Présupposer benoîtement que tout le monde serait d’accord  est l’une des manies les plus irritantes de l’économiste qui joue les moralistes.  Pour sa part,  cet ouvrage-ci n’est pas là pour fonder des principes normatifs. Il n’en est pas moins résolu à réfuter les principes normatifs  dans la mesure où on glisse ceux-ci sans examen,  ad hoc,  dans les traités d’économie.

Et un exemple en est cette recherche commune de « canons de la justice » en matière fiscale.

L’objection première à ces « canons » est qu’il faudrait d’abord que leurs auteurs commencent par démontrer que la fiscalité,  en elle-même,  serait juste.
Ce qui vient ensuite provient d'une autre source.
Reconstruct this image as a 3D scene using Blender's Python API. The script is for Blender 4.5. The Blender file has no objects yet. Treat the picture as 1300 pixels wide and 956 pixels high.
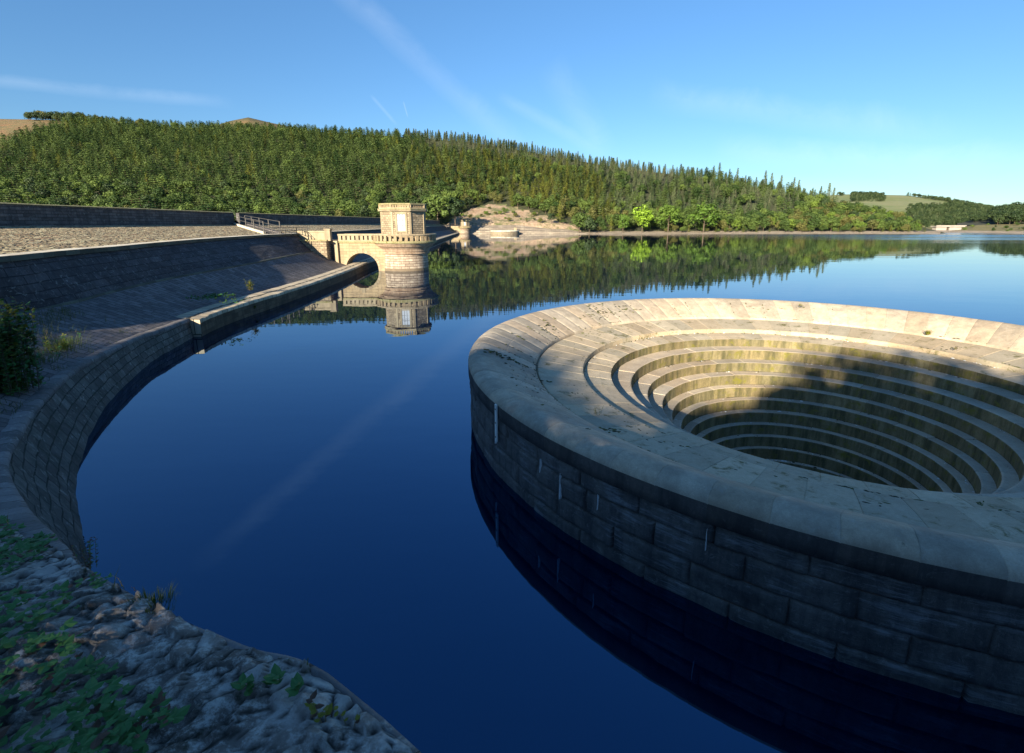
import bpy, math, random
from mathutils import Vector, noise, Matrix
random.seed(7)
PI = math.pi
R = math.radians
scene = bpy.context.scene
COL = scene.collection

# ------------------------------------------------------------------ camera
FPX, PITCH, CAMZ = 624.09, 0.23476, 6.35
cam_d = bpy.data.cameras.new('camera'); cam = bpy.data.objects.new('camera', cam_d); COL.objects.link(cam)
cam.location = (0, 0, CAMZ); cam.rotation_euler = (PI/2-PITCH, 0, 0)
cam_d.sensor_width = 36; cam_d.lens = FPX/1300*36; cam_d.shift_y = -44.5/1300
cam_d.clip_start = .05; cam_d.clip_end = 9000
scene.camera = cam

def ray(px, py):
    u, v = (px-650)/FPX, (py-433.5)/FPX
    c, s = math.cos(PITCH), math.sin(PITCH)
    return Vector((u, c-v*s, -s-v*c))
def at(px, py, Y):
    d = ray(px, py); return d*(Y/d.y)+Vector((0, 0, CAMZ))
def on(px, py, z):
    d = ray(px, py); return d*((z-CAMZ)/d.z)+Vector((0, 0, CAMZ))

def lerp(a, b, t): return a+(b-a)*t
def interp(tab, x):
    if x <= tab[0][0]: return tab[0][1]
    for (a, va), (b, vb) in zip(tab, tab[1:]):
        if x <= b: return va+(vb-va)*(x-a)/(b-a)
    return tab[-1][1]
def sstep(a, b, x):
    t = min(1, max(0, (x-a)/(b-a))); return t*t*(3-2*t)
def nz(x, y, z=0): return noise.noise(Vector((x, y, z)))

# ------------------------------------------------------------------ object helpers
def mesh(name, V, F, mats, parent=None, uv=None, smooth=False, mi=None):
    me = bpy.data.meshes.new(name)
    me.from_pydata([tuple(v) for v in V], [], F)
    if not isinstance(mats, (list, tuple)): mats = [mats] if mats else []
    for m in mats: me.materials.append(m)
    if uv is not None:
        l = me.uv_layers.new(name='UVMap').data
        for lp in me.loops: l[lp.index].uv = uv[lp.vertex_index]
    if mi is not None: me.polygons.foreach_set('material_index', mi)
    if smooth: me.polygons.foreach_set('use_smooth', [True]*len(me.polygons))
    me.update()
    o = bpy.data.objects.new(name, me); COL.objects.link(o)
    if parent: o.parent = parent
    return o
def tag(o, label=None, cat=None, group=None, kind=None):
    if label: o['label'] = label
    if cat: o['category'] = cat
    if group: o['group'] = group
    if kind: o['kind'] = kind
    return o
def empty(name, loc=(0, 0, 0), rz=0):
    o = bpy.data.objects.new(name, None); o.location = loc; o.rotation_euler = (0, 0, rz)
    o.empty_display_size = .3
    COL.objects.link(o); return o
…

Et si cela,  on ne peut pas le prouver,  et jusqu’ici cela n’a pas été fait,  il est clair que cela ne sert à rien de rechercher la « justice » de l’impôt.  Si la fiscalité en elle-même est injuste,  alors il est évident qu’aucune répartition de ses charges,  si ingénieuse soit-elle,  ne peut être déclarée « juste ».  Pour sa part,  ce livre ne présente aucune doctrine sur le caractère  juste  ou injuste de l’impôt.  En revanche,  nous exhortons les économistes soit à oublier le problème de l’ »impôt juste » soit,  du moins,  à élaborer un système normatif complet avant de s’attaquer de nouveau à ce problème.

Pourquoi les économistes n’abandonnent-ils pas la recherche de l’ »impôt juste » comme ils ont abandonné la quête du « juste prix « ?
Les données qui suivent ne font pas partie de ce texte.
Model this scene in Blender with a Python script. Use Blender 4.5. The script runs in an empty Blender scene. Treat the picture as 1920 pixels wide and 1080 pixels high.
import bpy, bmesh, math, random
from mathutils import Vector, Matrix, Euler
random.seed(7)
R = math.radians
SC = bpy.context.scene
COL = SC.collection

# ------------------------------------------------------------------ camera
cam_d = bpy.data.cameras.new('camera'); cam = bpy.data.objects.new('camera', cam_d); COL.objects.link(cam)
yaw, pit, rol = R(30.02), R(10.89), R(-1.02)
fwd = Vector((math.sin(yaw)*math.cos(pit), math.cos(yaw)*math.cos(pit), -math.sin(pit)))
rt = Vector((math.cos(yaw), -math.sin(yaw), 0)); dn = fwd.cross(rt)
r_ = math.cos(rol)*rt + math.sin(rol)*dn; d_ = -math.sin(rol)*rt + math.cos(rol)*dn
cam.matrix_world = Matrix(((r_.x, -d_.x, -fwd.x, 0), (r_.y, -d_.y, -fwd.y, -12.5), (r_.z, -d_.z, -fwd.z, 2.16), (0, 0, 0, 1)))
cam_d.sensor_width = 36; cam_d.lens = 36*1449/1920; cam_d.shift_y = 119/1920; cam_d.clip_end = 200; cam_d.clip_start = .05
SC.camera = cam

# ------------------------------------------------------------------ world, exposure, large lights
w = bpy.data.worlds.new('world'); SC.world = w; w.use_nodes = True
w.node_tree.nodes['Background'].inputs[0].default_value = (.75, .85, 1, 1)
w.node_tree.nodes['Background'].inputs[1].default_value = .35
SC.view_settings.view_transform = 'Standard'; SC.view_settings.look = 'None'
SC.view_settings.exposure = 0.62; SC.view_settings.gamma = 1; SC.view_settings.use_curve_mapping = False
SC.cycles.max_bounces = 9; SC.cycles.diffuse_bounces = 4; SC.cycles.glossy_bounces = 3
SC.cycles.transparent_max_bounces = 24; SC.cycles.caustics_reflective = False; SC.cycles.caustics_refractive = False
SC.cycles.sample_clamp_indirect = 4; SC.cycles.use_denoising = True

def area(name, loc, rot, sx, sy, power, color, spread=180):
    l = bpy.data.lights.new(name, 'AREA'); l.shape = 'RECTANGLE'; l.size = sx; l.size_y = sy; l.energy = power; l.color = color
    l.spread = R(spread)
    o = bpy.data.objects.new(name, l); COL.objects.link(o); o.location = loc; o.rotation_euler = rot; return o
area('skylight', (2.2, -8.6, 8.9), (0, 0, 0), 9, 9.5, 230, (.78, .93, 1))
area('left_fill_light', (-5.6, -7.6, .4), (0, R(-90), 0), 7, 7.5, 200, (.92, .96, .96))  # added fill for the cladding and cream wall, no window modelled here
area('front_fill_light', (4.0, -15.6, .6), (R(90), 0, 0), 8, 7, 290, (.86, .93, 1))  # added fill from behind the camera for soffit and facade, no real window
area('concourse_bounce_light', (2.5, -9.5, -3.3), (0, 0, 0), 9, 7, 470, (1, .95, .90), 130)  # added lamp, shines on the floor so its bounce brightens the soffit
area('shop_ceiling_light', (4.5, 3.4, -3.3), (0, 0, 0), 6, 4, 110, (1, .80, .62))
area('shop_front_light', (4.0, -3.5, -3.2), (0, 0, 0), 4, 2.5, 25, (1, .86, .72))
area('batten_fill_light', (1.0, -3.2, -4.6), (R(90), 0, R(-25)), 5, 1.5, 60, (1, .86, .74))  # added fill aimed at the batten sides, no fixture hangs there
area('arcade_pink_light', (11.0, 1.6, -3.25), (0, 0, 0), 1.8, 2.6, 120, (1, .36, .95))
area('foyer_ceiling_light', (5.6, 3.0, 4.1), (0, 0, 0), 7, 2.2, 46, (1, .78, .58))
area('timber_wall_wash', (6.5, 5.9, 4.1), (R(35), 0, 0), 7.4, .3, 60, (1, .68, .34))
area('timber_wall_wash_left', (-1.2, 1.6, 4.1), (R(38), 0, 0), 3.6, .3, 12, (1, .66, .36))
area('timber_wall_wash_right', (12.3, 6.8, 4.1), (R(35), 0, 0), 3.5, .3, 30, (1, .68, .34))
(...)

Une des raisons en est que le faire pourrait avoir pour eux des conséquences indésirables.

On a abandonné « juste prix » au profit du prix de marché.  Peut-on abandonner l’ » impôt juste » en faveur d’un impôt de marché ?  A l’évidence non,  puisque sur  un marché  il n’y a pas  d’imposition,  et par conséquent aucun impôt ne peut être établi d’une manière qui reproduise les modèles du marché. Comme on le verra plus loin,  il n’existe pas et ne peut pas exister d’impôt « neutre »  ÷ un impôt  qui laisserait le marché libre et sans perturbation ÷ tout comme il ne peut pas exister de monnaie qui soit neutre. Les économistes,  et d’autres,  peuvent tenter de se rapprocher de la neutralité,  dans l’espoir de perturber le marché aussi peu que possible,  mais ils ne pourront jamais complètement y parvenir.